The Bugatti race cars were some of the most beautiful cars ever built but suffered from inadequate brakes. After being criticized over the design of his brakes, Ettore Bugatti reportedly quipped: "I build my cars to go, not stop."
The flamboyant Italian also became a lifelong friend to Eliska — and mourned with her when she lost her husband.
Eliska's first professional race was in 1923, at Cenek's side. The following year took the wheel herself and at Lachotin-Tremosna, in Czechoslovakia, won in the category of touring cars. Overnight, she became a national celebrity.
Eliska placed first in 1925 at Zbraslav-Jiloviste. The Juneks bought a second Bugatti to celebrate but also because that year riding mechanics were banned on the big-name European circuits, as they had been in America, and the couple had to race separately.
By 1926, Eliska Junkova was good enough to compete in races throughout Europe against the best male divers of the age.
The glamorous Juneks were often in the society pages of a young Czechoslovakia looking for national heroes. This 1926 magazine dispatch was typical of the adulation they received:
"What a beautiful sporting couple; Junek and his wife. His dedicated and excited pupil, in whose slim body is beating the heart of a brave man and whose childlike hands drive her car with unmistakable security and at great speed through tight curves."
Also in 1926, Eliska took second place at Klaussenpass in Switzerland and was a remarkable success at the Targa Florio in Sicily, an exceptionally demanding course. She spent a month in Sicily before the event, carefully noting the 1500 corners of the 67-mile-long course. The men mocked her because the Targa was a race that required extraordinary stamina.

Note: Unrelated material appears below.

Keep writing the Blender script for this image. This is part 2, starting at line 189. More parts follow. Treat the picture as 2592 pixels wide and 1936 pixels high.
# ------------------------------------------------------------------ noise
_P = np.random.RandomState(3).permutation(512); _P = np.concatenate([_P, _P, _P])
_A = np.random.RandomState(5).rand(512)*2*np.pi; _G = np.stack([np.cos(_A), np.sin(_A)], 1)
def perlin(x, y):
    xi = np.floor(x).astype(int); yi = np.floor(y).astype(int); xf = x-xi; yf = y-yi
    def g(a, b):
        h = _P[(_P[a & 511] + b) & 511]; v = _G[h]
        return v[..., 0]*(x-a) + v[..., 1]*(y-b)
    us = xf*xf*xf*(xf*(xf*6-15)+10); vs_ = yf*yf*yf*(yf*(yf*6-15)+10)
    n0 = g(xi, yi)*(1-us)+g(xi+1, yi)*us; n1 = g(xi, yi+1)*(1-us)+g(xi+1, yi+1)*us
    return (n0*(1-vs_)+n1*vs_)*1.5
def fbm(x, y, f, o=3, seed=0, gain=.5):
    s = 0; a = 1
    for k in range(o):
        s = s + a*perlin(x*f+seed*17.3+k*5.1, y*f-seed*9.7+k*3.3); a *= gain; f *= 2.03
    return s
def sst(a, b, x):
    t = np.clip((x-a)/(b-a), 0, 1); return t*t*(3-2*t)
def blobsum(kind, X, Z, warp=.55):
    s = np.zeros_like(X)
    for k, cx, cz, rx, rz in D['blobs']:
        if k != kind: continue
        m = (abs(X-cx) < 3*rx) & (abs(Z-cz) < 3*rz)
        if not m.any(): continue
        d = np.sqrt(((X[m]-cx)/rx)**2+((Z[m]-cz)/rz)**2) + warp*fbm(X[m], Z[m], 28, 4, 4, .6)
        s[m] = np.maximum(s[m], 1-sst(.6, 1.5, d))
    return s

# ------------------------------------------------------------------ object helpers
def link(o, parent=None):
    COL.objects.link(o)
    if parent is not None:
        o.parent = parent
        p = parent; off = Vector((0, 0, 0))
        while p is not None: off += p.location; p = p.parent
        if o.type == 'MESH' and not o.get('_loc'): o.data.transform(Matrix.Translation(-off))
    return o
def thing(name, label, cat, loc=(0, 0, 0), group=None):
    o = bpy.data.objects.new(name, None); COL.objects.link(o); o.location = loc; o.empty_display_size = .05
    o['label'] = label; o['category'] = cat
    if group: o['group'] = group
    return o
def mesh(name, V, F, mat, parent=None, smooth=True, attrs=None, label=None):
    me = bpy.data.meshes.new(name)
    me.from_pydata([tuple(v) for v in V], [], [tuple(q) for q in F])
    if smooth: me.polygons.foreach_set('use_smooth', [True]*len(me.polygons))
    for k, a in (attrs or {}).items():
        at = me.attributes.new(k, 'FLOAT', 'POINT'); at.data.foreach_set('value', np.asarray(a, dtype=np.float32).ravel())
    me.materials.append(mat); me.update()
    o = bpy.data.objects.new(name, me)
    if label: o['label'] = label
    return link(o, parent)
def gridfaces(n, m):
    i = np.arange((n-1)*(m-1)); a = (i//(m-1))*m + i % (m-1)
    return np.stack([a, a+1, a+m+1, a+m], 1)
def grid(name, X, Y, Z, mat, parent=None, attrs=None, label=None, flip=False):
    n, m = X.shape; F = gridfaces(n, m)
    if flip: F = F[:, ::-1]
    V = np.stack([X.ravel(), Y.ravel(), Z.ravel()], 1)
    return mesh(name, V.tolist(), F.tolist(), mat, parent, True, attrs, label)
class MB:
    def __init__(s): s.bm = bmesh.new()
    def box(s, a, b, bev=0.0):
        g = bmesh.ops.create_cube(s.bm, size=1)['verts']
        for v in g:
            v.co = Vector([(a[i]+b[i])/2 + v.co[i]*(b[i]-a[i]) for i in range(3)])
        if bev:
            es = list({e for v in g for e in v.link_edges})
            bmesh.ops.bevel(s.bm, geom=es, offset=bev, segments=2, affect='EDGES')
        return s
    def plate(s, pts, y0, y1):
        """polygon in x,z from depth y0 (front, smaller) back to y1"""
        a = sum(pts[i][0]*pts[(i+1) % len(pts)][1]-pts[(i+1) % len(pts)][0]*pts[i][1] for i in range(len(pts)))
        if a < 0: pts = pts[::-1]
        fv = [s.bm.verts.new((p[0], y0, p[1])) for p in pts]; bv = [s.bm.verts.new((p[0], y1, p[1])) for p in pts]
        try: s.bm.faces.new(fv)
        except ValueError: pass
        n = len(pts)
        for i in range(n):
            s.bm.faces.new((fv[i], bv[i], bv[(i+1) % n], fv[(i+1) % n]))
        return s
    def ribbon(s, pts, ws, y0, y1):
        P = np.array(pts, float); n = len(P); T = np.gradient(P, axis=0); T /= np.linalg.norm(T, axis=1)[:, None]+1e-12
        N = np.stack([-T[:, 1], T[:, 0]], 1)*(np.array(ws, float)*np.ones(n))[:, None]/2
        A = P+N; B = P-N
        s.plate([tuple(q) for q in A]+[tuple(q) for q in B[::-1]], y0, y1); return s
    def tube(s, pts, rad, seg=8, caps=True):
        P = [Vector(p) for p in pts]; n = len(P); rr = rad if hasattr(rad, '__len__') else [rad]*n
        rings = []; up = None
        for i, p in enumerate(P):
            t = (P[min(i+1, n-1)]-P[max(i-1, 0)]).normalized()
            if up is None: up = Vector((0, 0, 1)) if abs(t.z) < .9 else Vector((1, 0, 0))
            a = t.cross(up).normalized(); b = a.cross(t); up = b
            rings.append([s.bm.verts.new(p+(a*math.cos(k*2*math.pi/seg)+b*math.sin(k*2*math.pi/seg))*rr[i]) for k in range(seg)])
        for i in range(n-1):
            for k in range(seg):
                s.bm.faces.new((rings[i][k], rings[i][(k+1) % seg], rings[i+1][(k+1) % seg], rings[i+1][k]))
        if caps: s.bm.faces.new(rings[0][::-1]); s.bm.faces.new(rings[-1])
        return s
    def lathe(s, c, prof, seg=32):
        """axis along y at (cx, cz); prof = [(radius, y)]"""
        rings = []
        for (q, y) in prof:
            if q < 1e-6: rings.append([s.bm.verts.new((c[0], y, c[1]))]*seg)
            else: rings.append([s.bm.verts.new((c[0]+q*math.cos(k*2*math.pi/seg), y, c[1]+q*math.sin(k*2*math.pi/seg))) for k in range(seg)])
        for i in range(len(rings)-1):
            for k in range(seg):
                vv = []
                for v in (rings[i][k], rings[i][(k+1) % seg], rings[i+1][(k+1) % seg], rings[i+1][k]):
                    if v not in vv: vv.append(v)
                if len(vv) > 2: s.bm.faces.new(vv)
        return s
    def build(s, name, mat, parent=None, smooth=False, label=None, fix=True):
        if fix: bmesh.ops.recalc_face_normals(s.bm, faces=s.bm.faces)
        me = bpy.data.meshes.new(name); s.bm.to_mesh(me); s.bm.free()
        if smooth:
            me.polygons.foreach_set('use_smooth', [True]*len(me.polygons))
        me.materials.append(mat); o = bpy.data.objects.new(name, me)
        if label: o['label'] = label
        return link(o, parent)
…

But Eliska was a gifted technical driver who used her memory more than her physical strength. She is often credited for being one of the first drivers to walk round a course before an event, noting landmarks and checking out the best line through the corners. Her preparation paid off: At Targa Florio, she was in fourth place until her steering failed and she crashed into a ditch along the rough and muddy course, only narrowly escaping a fall of a cliff.
Shortly after that close shave, she won in the two-liter sports car class at Nurburging, Germany, making her the first woman in history ever to have won a Grand Prix race. A tiny woman, a congratulatory embrace by the husky, overall winner of the event, the German Otto Merz, left her with two broken ribs.
As her fame spread throughout Europe, Eliska anglicized her name to Elizabeth Junek. The racing press dubbed her the "Queen of the steering wheel."
With her sights on the 1928 Targa Florio, she bought a new Bugatti Type 35B, but finished fifth. In July that year at the Grand Prix in Germany, she was sharing the driving with her husband.
She had just changed places with Cenek when he veered off course — and was killed instantly.
Absolutely devastated, Eliska sold off their cars and gave up racing. She never competed at the Brno Grand Prix, the longest circuit used in Grand Prix racing in the 30's, and the pride of the new Czechoslovak nation.
Instead, Eliska retuned to travel, her first love before Cenek and racing. She set out for Ceylon and Etton Bugatti himself gave Eliska a flashy new touring car for the journey, and hired her to seek out export opportunities to the sub continent.
Eliska did find love again and remarried shortly after the Second World War. But from 1948 to 1964, the Communist authorities — disapproving of the high-flying, bourgeois lifestyle that "Elizabeth Junek" had lived — refused to allow her to travel abroad.
But the unflappable, tiny woman lived well into her nineties, long enough for the iron curtain to fall and for the
Of her own accomplishments, Eliska wrote in her memoirs:
"I proved that a woman can work her way up to the same level as the best of men. We women sometimes tend to blame our failures on nature. It is far more productive to be less angry and more hardworking. Some handicaps can easily be overcome."
Eliska Junkova died peacefully in January, 1994, but her spirit lives in Czech composer Jaroslav Jezek's 1928 jazz classic, "Bugatti Step."